**Supplied information:**
— begin —
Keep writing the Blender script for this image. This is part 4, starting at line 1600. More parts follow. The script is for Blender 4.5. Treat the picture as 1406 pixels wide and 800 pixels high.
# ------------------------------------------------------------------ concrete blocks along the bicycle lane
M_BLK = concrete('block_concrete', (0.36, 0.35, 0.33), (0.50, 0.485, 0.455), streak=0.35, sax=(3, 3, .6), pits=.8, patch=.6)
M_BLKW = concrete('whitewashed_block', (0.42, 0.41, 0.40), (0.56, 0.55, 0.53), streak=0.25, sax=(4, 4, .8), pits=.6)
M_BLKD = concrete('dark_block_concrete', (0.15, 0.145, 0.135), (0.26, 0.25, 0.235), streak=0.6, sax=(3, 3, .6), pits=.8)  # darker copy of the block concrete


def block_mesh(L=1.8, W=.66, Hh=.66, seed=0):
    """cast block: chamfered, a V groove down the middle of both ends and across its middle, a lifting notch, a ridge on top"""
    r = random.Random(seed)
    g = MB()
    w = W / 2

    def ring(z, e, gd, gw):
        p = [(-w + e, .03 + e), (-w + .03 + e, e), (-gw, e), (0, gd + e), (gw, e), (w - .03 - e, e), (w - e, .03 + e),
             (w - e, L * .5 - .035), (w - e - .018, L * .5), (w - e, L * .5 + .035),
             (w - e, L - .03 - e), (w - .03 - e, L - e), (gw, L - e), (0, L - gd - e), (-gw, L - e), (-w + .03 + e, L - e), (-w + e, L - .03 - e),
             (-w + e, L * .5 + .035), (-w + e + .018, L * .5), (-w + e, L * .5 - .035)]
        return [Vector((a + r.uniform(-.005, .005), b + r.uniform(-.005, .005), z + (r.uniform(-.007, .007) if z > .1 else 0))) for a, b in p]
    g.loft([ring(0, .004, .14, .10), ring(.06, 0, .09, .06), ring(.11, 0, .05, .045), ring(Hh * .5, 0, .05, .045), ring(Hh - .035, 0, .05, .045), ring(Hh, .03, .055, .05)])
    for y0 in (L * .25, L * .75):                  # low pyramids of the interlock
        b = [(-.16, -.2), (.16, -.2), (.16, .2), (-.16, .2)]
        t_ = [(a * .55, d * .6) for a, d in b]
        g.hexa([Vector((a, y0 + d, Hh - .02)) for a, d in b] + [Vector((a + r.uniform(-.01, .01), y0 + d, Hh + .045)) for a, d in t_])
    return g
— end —
**Request:** Write out the whole listing again, exactly as it stands.

**Written answer:**
Keep writing the Blender script for this image. This is part 4, starting at line 1600. More parts follow. The script is for Blender 4.5. Treat the picture as 1406 pixels wide and 800 pixels high.
# ------------------------------------------------------------------ concrete blocks along the bicycle lane
M_BLK = concrete('block_concrete', (0.36, 0.35, 0.33), (0.50, 0.485, 0.455), streak=0.35, sax=(3, 3, .6), pits=.8, patch=.6)
M_BLKW = concrete('whitewashed_block', (0.42, 0.41, 0.40), (0.56, 0.55, 0.53), streak=0.25, sax=(4, 4, .8), pits=.6)
M_BLKD = concrete('dark_block_concrete', (0.15, 0.145, 0.135), (0.26, 0.25, 0.235), streak=0.6, sax=(3, 3, .6), pits=.8)  # darker copy of the block concrete


def block_mesh(L=1.8, W=.66, Hh=.66, seed=0):
    """cast block: chamfered, a V groove down the middle of both ends and across its middle, a lifting notch, a ridge on top"""
    r = random.Random(seed)
    g = MB()
    w = W / 2

    def ring(z, e, gd, gw):
        p = [(-w + e, .03 + e), (-w + .03 + e, e), (-gw, e), (0, gd + e), (gw, e), (w - .03 - e, e), (w - e, .03 + e),
             (w - e, L * .5 - .035), (w - e - .018, L * .5), (w - e, L * .5 + .035),
             (w - e, L - .03 - e), (w - .03 - e, L - e), (gw, L - e), (0, L - gd - e), (-gw, L - e), (-w + .03 + e, L - e), (-w + e, L - .03 - e),
             (-w + e, L * .5 + .035), (-w + e + .018, L * .5), (-w + e, L * .5 - .035)]
        return [Vector((a + r.uniform(-.005, .005), b + r.uniform(-.005, .005), z + (r.uniform(-.007, .007) if z > .1 else 0))) for a, b in p]
    g.loft([ring(0, .004, .14, .10), ring(.06, 0, .09, .06), ring(.11, 0, .05, .045), ring(Hh * .5, 0, .05, .045), ring(Hh - .035, 0, .05, .045), ring(Hh, .03, .055, .05)])
    for y0 in (L * .25, L * .75):                  # low pyramids of the interlock
        b = [(-.16, -.2), (.16, -.2), (.16, .2), (-.16, .2)]
        t_ = [(a * .55, d * .6) for a, d in b]
        g.hexa([Vector((a, y0 + d, Hh - .02)) for a, d in b] + [Vector((a + r.uniform(-.01, .01), y0 + d, Hh + .045)) for a, d in t_])
    return g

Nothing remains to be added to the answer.